▶ WRITTEN INSTRUCTION
Search the material below for the string "pixels" and extract each line that has it.

▶ INPUT MATERIAL
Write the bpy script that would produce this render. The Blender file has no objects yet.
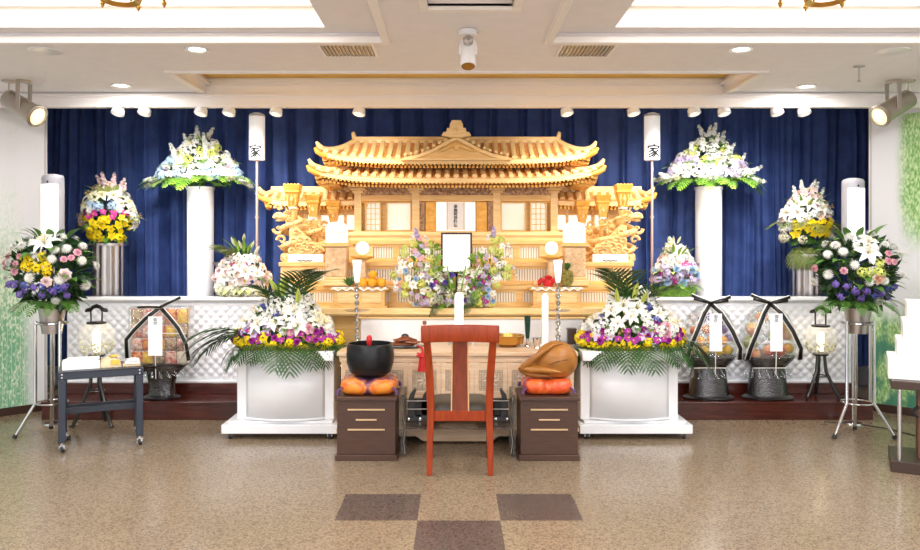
import bpy, math, random
from mathutils import Vector, Matrix, Euler, Quaternion
V = Vector
R = math.radians
PI = math.pi
random.seed(7)
F, CX, HY, H = 780.0, 455.0, 245.0, 1.49      # focal length in pixels, vanishing point, eye height
SC = bpy.context.scene
COL = SC.collection

def X(px, d): return (px - CX) * d / F
def Z(py, d): return H - (py - HY) * d / F

# ---------------------------------------------------------------- materials
def lin(c):
    out = []
    for v in c[:3]:
        v = v / 255.0
        out.append(v / 12.92 if v <= 0.04045 else ((v + 0.055) / 1.055) ** 2.4)
    return (out[0], out[1], out[2], 1.0)

MATS = {}
def pm(name, c, rough=0.5, metal=0.0, var=0.08, scale=9.0, bump=0.0, bscale=60.0, emit=0.0, stretch=(1, 1, 1),
       c2=None, coat=0.0, alpha=1.0, trans=0.0, spec=0.5, sss=0.0, detail=3.0, ramp=(0.35, 0.65)):
    if name in MATS: return MATS[name]
    m = bpy.data.materials.new(name)
    m.use_nodes = True
    nt = m.node_tree; n = nt.nodes; l = nt.links
    b = n['Principled BSDF']
    a = lin(c)
    if c2 is None:
        k = 1.0 - var
        q = (a[0] * k, a[1] * k, a[2] * k, 1)
    else:
        q = lin(c2)
    tc = n.new('ShaderNodeTexCoord'); mp = n.new('ShaderNodeMapping')
    mp.inputs['Scale'].default_value = stretch
    l.new(tc.outputs['Object'], mp.inputs['Vector'])
    nz = n.new('ShaderNodeTexNoise'); nz.inputs['Scale'].default_value = scale; nz.inputs['Detail'].default_value = detail
    l.new(mp.outputs['Vector'], nz.inputs['Vector'])
    cr = n.new('ShaderNodeValToRGB')
    cr.color_ramp.elements[0].position = ramp[0]; cr.color_ramp.elements[0].color = q
    cr.color_ramp.elements[1].position = ramp[1]; cr.color_ramp.elements[1].color = a
    l.new(nz.outputs['Fac'], cr.inputs['Fac'])
    l.new(cr.outputs['Color'], b.inputs['Base Color'])
    b.inputs['Roughness'].default_value = rough
    b.inputs['Metallic'].default_value = metal
    b.inputs['Specular IOR Level'].default_value = spec
    b.inputs['Alpha'].default_value = alpha
    b.inputs['Coat Weight'].default_value = coat
    b.inputs['Coat Roughness'].default_value = 0.12
    if trans: b.inputs['Transmission Weight'].default_value = trans
    if emit:
        l.new(cr.outputs['Color'], b.inputs['Emission Color'])
        b.inputs['Emission Strength'].default_value = emit
    if bump:
        nb = n.new('ShaderNodeTexNoise'); nb.inputs['Scale'].default_value = bscale; nb.inputs['Detail'].default_value = 2
        l.new(mp.outputs['Vector'], nb.inputs['Vector'])
        bp = n.new('ShaderNodeBump'); bp.inputs['Strength'].default_value = bump; bp.inputs['Distance'].default_value = 0.01
        l.new(nb.outputs['Fac'], bp.inputs['Height']); l.new(bp.outputs['Normal'], b.inputs['Normal'])
    MATS[name] = m
    return m

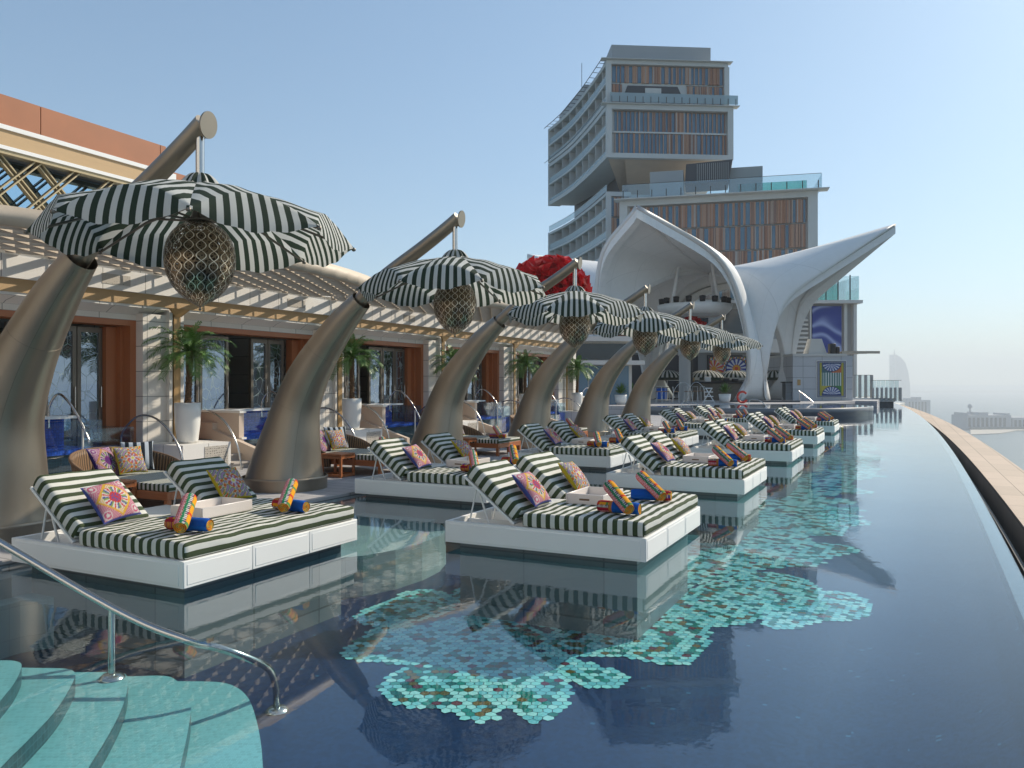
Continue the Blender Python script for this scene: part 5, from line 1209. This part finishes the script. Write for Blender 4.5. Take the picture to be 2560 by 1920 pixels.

▶ EXERCISE SOLUTION
F, CX, HY, H = 780.0, 455.0, 245.0, 1.49      # focal length in pixels, vanishing point, eye height
Continue the Blender Python script for this scene: part 5, from line 1209. This part finishes the script. Write for Blender 4.5. Take the picture to be 2560 by 1920 pixels.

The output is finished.